What Are New Mexico Performance Bonds?

New Mexico performance bonds protect construction project owners against financial loss when a contractor fails to complete a job in accordance with contract specifications or defaults on the contract. Remedying the situation, for example, by bringing in another contractor to complete the job, can be quite costly for the project owner.

Who Needs Them?

Under New Mexico’s “Little Miller Act,” performance bonds are required from contractors selected for public works and other state-funded projects valued in excess of $25,000. (They must furnish payment bonds as well.) The performance bond must be for an amount equal to the contract price.

The Little Miller Act does not apply to private construction projects. But it’s not uncommon for private project owners to require performance bonds, particularly for bigger contracts.
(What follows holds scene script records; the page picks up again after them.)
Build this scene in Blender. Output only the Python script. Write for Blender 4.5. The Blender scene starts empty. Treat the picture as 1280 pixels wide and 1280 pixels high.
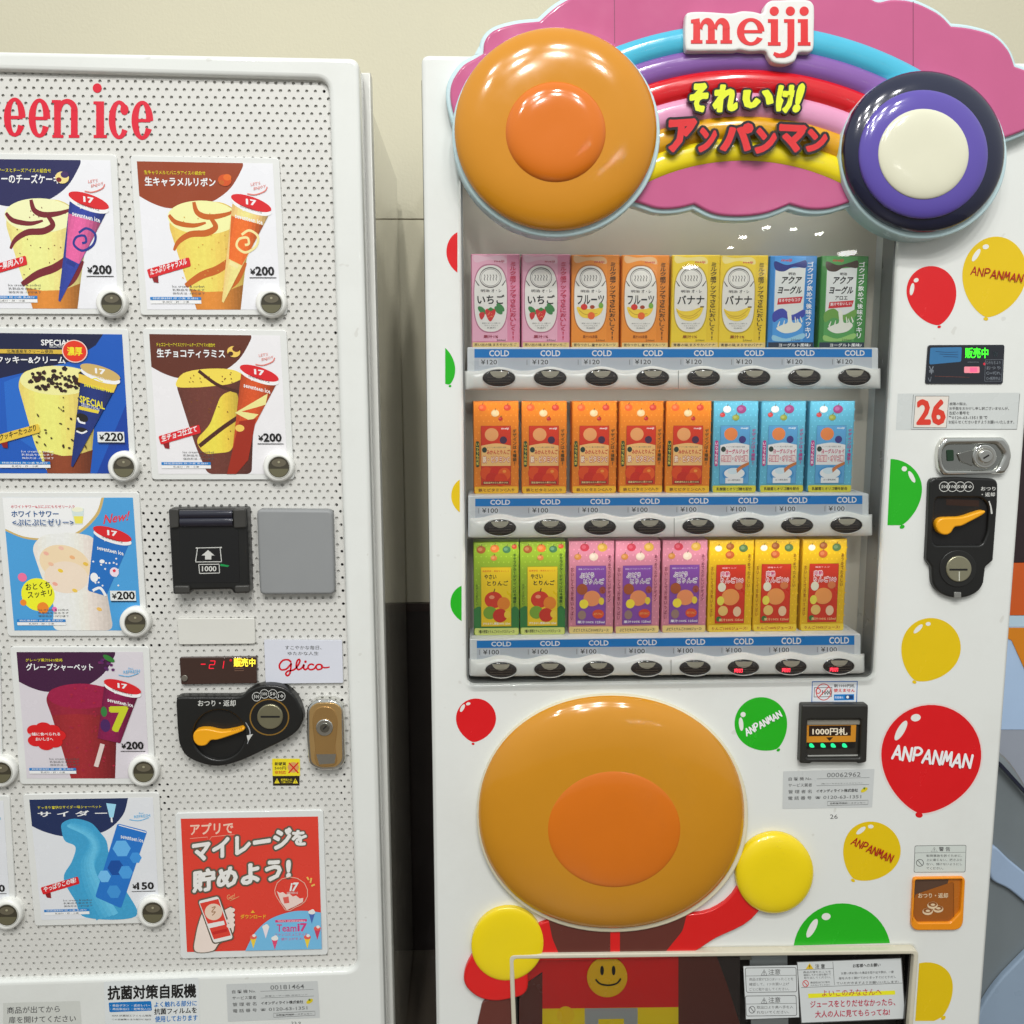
import bpy, math, random
from mathutils import Vector, Matrix
from mathutils.geometry import tessellate_polygon
random.seed(7)
S = bpy.context.scene
C = S.collection
# ------------------------------------------------------------------ camera
F, PITCH, YAW, ROLL = 1165.0, 0.1425, 0.0453, -0.0027
CAM = Vector((0.0, -1.42, 1.36))
_f = Vector((math.sin(YAW)*math.cos(PITCH), math.cos(YAW)*math.cos(PITCH), -math.sin(PITCH)))
_r0 = Vector((math.cos(YAW), -math.sin(YAW), 0))
_u0 = _r0.cross(_f)
_r = _r0*math.cos(ROLL) + _u0*math.sin(ROLL)
_u = -_r0*math.sin(ROLL) + _u0*math.cos(ROLL)
cd = bpy.data.cameras.new('camera'); cam = bpy.data.objects.new('camera', cd); C.objects.link(cam)
cd.sensor_width = 36; cd.lens = F/1280*36; cd.clip_start = 0.02; cd.clip_end = 100
m = Matrix((( _r.x, _u.x, -_f.x, CAM.x), (_r.y, _u.y, -_f.y, CAM.y), (_r.z, _u.z, -_f.z, CAM.z), (0,0,0,1)))
cam.matrix_world = m
S.camera = cam

def ray(px, py):
    return _r*((px-640)/F) + _u*((640-py)/F) + _f

def at(px, py, Y=0.0):
    """pixel of the photograph -> (X, Z) on the upright plane at depth Y"""
    d = ray(px, py)
    t = (Y-CAM.y)/d.y
    p = CAM + d*t
    return (p.x, p.z)
PXM = 1.42/F      # metres per pixel on the front plane

# ------------------------------------------------------------------ world and lamps (indoor: ceiling lamps only)
w = bpy.data.worlds.new('World'); S.world = w; w.use_nodes = True
wn = w.node_tree; bg = wn.nodes['Background']
tc = wn.nodes.new('ShaderNodeTexCoord'); sx = wn.nodes.new('ShaderNodeSeparateXYZ')
rmp = wn.nodes.new('ShaderNodeValToRGB')
wn.links.new(tc.outputs['Generated'], sx.inputs[0])
mm = wn.nodes.new('ShaderNodeMath'); mm.operation = 'MULTIPLY_ADD'; mm.inputs[1].default_value = .5; mm.inputs[2].default_value = .5
wn.links.new(sx.outputs['Z'], mm.inputs[0]); wn.links.new(mm.outputs[0], rmp.inputs[0])
rmp.color_ramp.elements[0].position = .35; rmp.color_ramp.elements[0].color = (.205, .20, .19, 1)
rmp.color_ramp.elements[1].position = .75; rmp.color_ramp.elements[1].color = (.53, .56, .56, 1)
wn.links.new(rmp.outputs[0], bg.inputs['Color'])
bg.inputs['Strength'].default_value = 1.22

KL = 1.12
def lamp(name, loc, target, size, power, col=(1, .985, .955), sy=None):
    l = bpy.data.lights.new(name, 'AREA'); l.energy = power; l.color = col
    if sy: l.shape = 'RECTANGLE'; l.size = size; l.size_y = sy
    else: l.shape = 'DISK'; l.size = size
    o = bpy.data.objects.new(name, l); C.objects.link(o); o.location = loc
    o.rotation_euler = (Vector(target)-Vector(loc)).to_track_quat('-Z', 'Y').to_euler()
    return o
LAMPS = [(-.35, -2.0, 26), (.45, -2.0, 20), (-1.25, -2.2, 14), (1.3, -2.2, 12), (-.35, -3.1, 20), (.5, -3.1, 20), (-1.5, -3.4, 16), (1.5, -3.4, 16), (0, -4.4, 22)]
for (x, y, p) in LAMPS:
    lamp('ceiling_lamp', (x, y-.7, 4.2), (x*.6, 0, 1.0), .16, p*KL)
# far ceiling downlights: they show as small spots in the showcase glass
for (px, py, wpx, zc) in ((928, 297, 9, 3.35), (957, 285, 9, 3.35), (991, 287, 9, 3.35), (1023, 293, 9, 3.35), (912, 310, 7, 3.35), (862, 334, 19, 2.9), (1058, 317, 24, 2.9)):
    d = ray(px, py); t0 = (0.0-CAM.y)/d.y; hit = CAM + d*t0
    t = (zc-hit.z)/d.z
    q = Vector((hit.x + d.x*t, -d.y*t, zc))
    lamp('ceiling_downlight', q, (q.x, q.y+.5, 0), wpx/F*(t+t0), 5)
S.view_settings.view_transform = 'Standard'; S.view_settings.look = 'None'
S.view_settings.exposure = 0.0; S.view_settings.gamma = 1.0
S.cycles.max_bounces = 8; S.cycles.transparent_max_bounces = 16

# ------------------------------------------------------------------ materials
def lin(c):
    c = c/255
    return c/12.92 if c <= .04045 else ((c+.055)/1.055)**2.4
MATS = {}
def M(rgb, rough=.35, metal=0, emit=0, coat=0, k=1.12, kind=None):
    key = (rgb, rough, metal, emit, coat, k, kind)
    if key in MATS: return MATS[key]
    mt = bpy.data.materials.new('paint'); mt.use_nodes = True
    nt = mt.node_tree; b = nt.nodes['Principled BSDF']
    col = tuple(min(lin(x)*k, .86) for x in rgb)
    b.inputs['Roughness'].default_value = rough; b.inputs['Metallic'].default_value = metal
    if coat: b.inputs['Coat Weight'].default_value = coat; b.inputs['Coat Roughness'].default_value = .06
    t = nt.nodes.new('ShaderNodeTexCoord')
    n = nt.nodes.new('ShaderNodeTexNoise'); n.inputs['Scale'].default_value = {'white': 5, 'wall': 3, 'food': 170}.get(kind, 25); n.inputs['Detail'].default_value = 6
    nt.links.new(t.outputs['Object'], n.inputs['Vector'])
    mx = nt.nodes.new('ShaderNodeMix'); mx.data_type = 'RGBA'
    a = {'wall': .05, 'food': .13}.get(kind, .035)
    mx.inputs[6].default_value = tuple(x*(1-a) for x in col)+(1,)
    mx.inputs[7].default_value = tuple(min(x*(1+a), .9) for x in col)+(1,)
    nt.links.new(n.outputs['Fac'], mx.inputs[0]); nt.links.new(mx.outputs[2], b.inputs['Base Color'])
    mr = nt.nodes.new('ShaderNodeMapRange'); mr.inputs[1].default_value = .3; mr.inputs[2].default_value = .7
    mr.inputs[3].default_value = max(rough-.04, .02); mr.inputs[4].default_value = rough+.06
    nt.links.new(n.outputs['Fac'], mr.inputs[0]); nt.links.new(mr.outputs[0], b.inputs['Roughness'])
    if kind == 'white':
        n3 = nt.nodes.new('ShaderNodeTexNoise'); n3.inputs['Scale'].default_value = 55; n3.inputs['Detail'].default_value = 1
        nt.links.new(t.outputs['Object'], n3.inputs['Vector'])
        r3 = nt.nodes.new('ShaderNodeMapRange'); r3.inputs[1].default_value = .765; r3.inputs[2].default_value = .80; r3.inputs[3].default_value = 0; r3.inputs[4].default_value = .25
        nt.links.new(n3.outputs['Fac'], r3.inputs[0])
        n4 = nt.nodes.new('ShaderNodeTexNoise'); n4.inputs['Scale'].default_value = 2.2; n4.inputs['Detail'].default_value = 7; n4.inputs['Roughness'].default_value = .7
        nt.links.new(t.outputs['Object'], n4.inputs['Vector'])
        r4 = nt.nodes.new('ShaderNodeMapRange'); r4.inputs[1].default_value = .5; r4.inputs[2].default_value = .75; r4.inputs[3].default_value = 0; r4.inputs[4].default_value = .16
        nt.links.new(n4.outputs['Fac'], r4.inputs[0])
        ad = nt.nodes.new('ShaderNodeMath'); ad.operation = 'MAXIMUM'; nt.links.new(r3.outputs[0], ad.inputs[0]); nt.links.new(r4.outputs[0], ad.inputs[1])
        m3 = nt.nodes.new('ShaderNodeMix'); m3.data_type = 'RGBA'; m3.inputs[7].default_value = (.42, .39, .33, 1)
        nt.links.new(ad.outputs[0], m3.inputs[0]); nt.links.new(mx.outputs[2], m3.inputs[6]); nt.links.new(m3.outputs[2], b.inputs['Base Color'])
    if kind in ('white', 'wall', 'gloss', 'sheet'):
        n2 = nt.nodes.new('ShaderNodeTexNoise'); n2.inputs['Scale'].default_value = {'white': 260, 'wall': 160, 'gloss': 9, 'sheet': 400}[kind]
        n2.inputs['Detail'].default_value = 2
        nt.links.new(t.outputs['Object'], n2.inputs['Vector'])
        bp = nt.nodes.new('ShaderNodeBump'); bp.inputs['Strength'].default_value = {'white': .05, 'wall': .25, 'gloss': .06, 'sheet': .08}[kind]
        bp.inputs['Distance'].default_value = {'white': .001, 'wall': .002, 'gloss': .01, 'sheet': .001}[kind]
        nt.links.new(n2.outputs['Fac'], bp.inputs['Height']); nt.links.new(bp.outputs[0], b.inputs['Normal'])
    if emit:
        b.inputs['Emission Color'].default_value = tuple(lin(x) for x in rgb)+(1,); b.inputs['Emission Strength'].default_value = emit
    MATS[key] = mt
    return mt
def glassmat():
    if 'glass' in MATS: return MATS['glass']
    mt = bpy.data.materials.new('glass'); mt.use_nodes = True; nt = mt.node_tree
    for n in list(nt.nodes): nt.nodes.remove(n)
    o = nt.nodes.new('ShaderNodeOutputMaterial'); mx = nt.nodes.new('ShaderNodeMixShader')
    tr = nt.nodes.new('ShaderNodeBsdfTransparent'); tr.inputs[0].default_value = (.97, .98, .975, 1)
    gl = nt.nodes.new('ShaderNodeBsdfGlossy'); gl.inputs['Roughness'].default_value = .015
    fr = nt.nodes.new('ShaderNodeFresnel'); fr.inputs[0].default_value = 1.38
    nt.links.new(fr.outputs[0], mx.inputs[0]); nt.links.new(tr.outputs[0], mx.inputs[1]); nt.links.new(gl.outputs[0], mx.inputs[2])
    nt.links.new(mx.outputs[0], o.inputs[0]); MATS['glass'] = mt
    return mt
WHITE = M((226, 228, 224), .16, kind='white', coat=.3, k=1.0)
WHITE2 = M((218, 218, 212), .3, kind='white', k=1.0)
PLW = M((235, 235, 230), .22, k=1.0)
BLACK = M((20, 19, 18), .3, k=1)
BLK2 = M((14, 14, 15), .1, k=1, coat=.5)
INK = M((25, 24, 24), .4, k=1)
GREYT = M((90, 90, 90), .45, k=1)
RED = M((214, 18, 24), .3)
CHROME = M((215, 215, 210), .1, metal=1, k=1)

# ------------------------------------------------------------------ mesh builder
def ell(cx, cy, rx, ry=None, n=40, rot=0, a0=0, a1=360):
    ry = rx if ry is None else ry; out = []
    cr, sr = math.cos(math.radians(rot)), math.sin(math.radians(rot))
    full = abs(a1-a0) >= 360
    for i in range(n if full else n+1):
        a = math.radians(a0+(a1-a0)*i/n)
        x, y = rx*math.cos(a), ry*math.sin(a)
        out.append((cx+x*cr-y*sr, cy+x*sr+y*cr))
    return out
def rnd(pts, r, n=5):
    """round the corners of a polygon"""
    out = []; N = len(pts)
    rr = r if isinstance(r, (list, tuple)) else [r]*N
    for i in range(N):
        p = Vector(pts[i]); a = Vector(pts[i-1])-p; b = Vector(pts[(i+1) % N])-p
        d = min(rr[i], a.length*.49, b.length*.49)
        if d <= 1e-9: out.append(tuple(p)); continue
        p0 = p+a.normalized()*d; p1 = p+b.normalized()*d
        for k in range(n+1):
            t = k/n
            q = p0*(1-t)**2 + p*2*t*(1-t) + p1*t*t
            out.append((q.x, q.y))
    return out
def box(x0, y0, x1, y1): return [(x0, y0), (x1, y0), (x1, y1), (x0, y1)]
def catmull(P, n=8, closed=False):
    out = []; N = len(P)
    rng = range(N) if closed else range(N-1)
    g = (lambda i: P[i % N]) if closed else (lambda i: P[max(0, min(N-1, i))])
    for i in rng:
        p0, p1, p2, p3 = g(i-1), g(i), g(i+1), g(i+2)
        for k in range(n):
            t = k/n
            out.append(tuple(.5*((2*p1[j])+(-p0[j]+p2[j])*t+(2*p0[j]-5*p1[j]+4*p2[j]-p3[j])*t*t+(-p0[j]+3*p1[j]-3*p2[j]+p3[j])*t**3) for j in (0, 1)))
    if not closed: out.append(tuple(P[-1]))
    return out
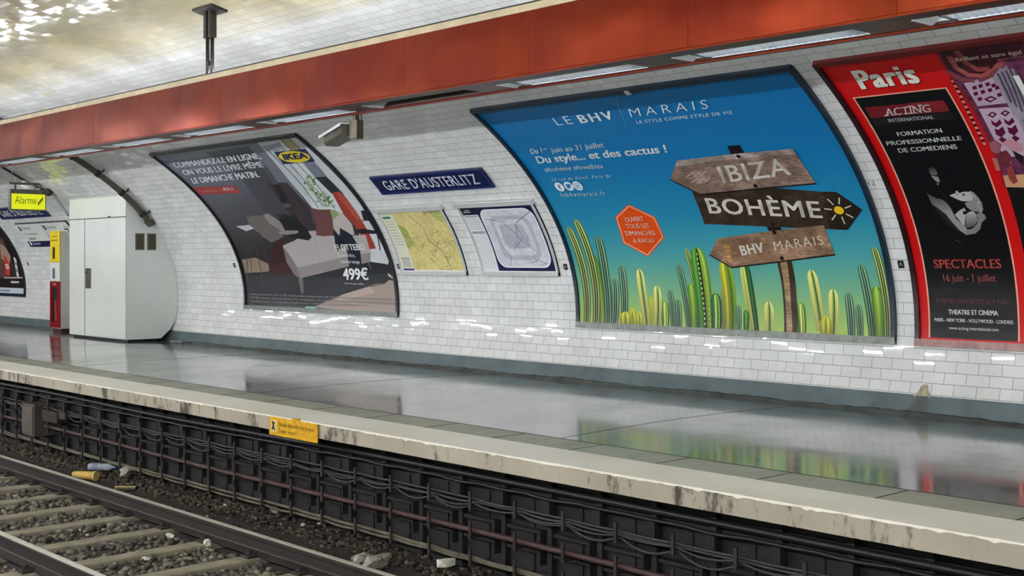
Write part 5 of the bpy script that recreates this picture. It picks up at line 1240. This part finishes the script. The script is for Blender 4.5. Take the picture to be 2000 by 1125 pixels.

How Do New Mexico Performance Bonds Work?

There are three parties to a New Mexico performance bond:

  • The contracting authority or private project owner (known as the “obligee”)
  • The contractor furnishing the bond (the ‘principal”)
  • The bond’s guarantor (the “surety”)

The principal alone is legally obligated to pay a valid claim from the obligee. The surety guarantees to extend credit to the principal for that purpose and is also responsible for investigating each claim to establish its validity.

If the obligee’s claim is found to be valid, the surety will pay it initially, creating a debt the principal owes to the surety. The principal must abide by the surety’s credit terms and repay the surety. Not repaying the debt can subject the principal to legal action by the surety to recover the funds.

How Much Do They Cost?

The annual premium for a New Mexico performance bond is the result of multiplying two numbers—the bond amount established by the obligee and the premium rate assigned to the principal by the surety. The premium rate is the result of an underwriting assessment of the risk that the surety might not be repaid for a claim paid on the principal’s behalf.

That risk is measured largely on the basis of the principal’s personal credit score. A high credit score means that there is little risk of the principal not repaying the surety, which calls for a low-interest rate. Conversely, a low credit score is taken as a sign of higher risk, which demands a higher premium rate.

A well-qualified principal typically will be assigned a premium rate in the range of .5% to 3%.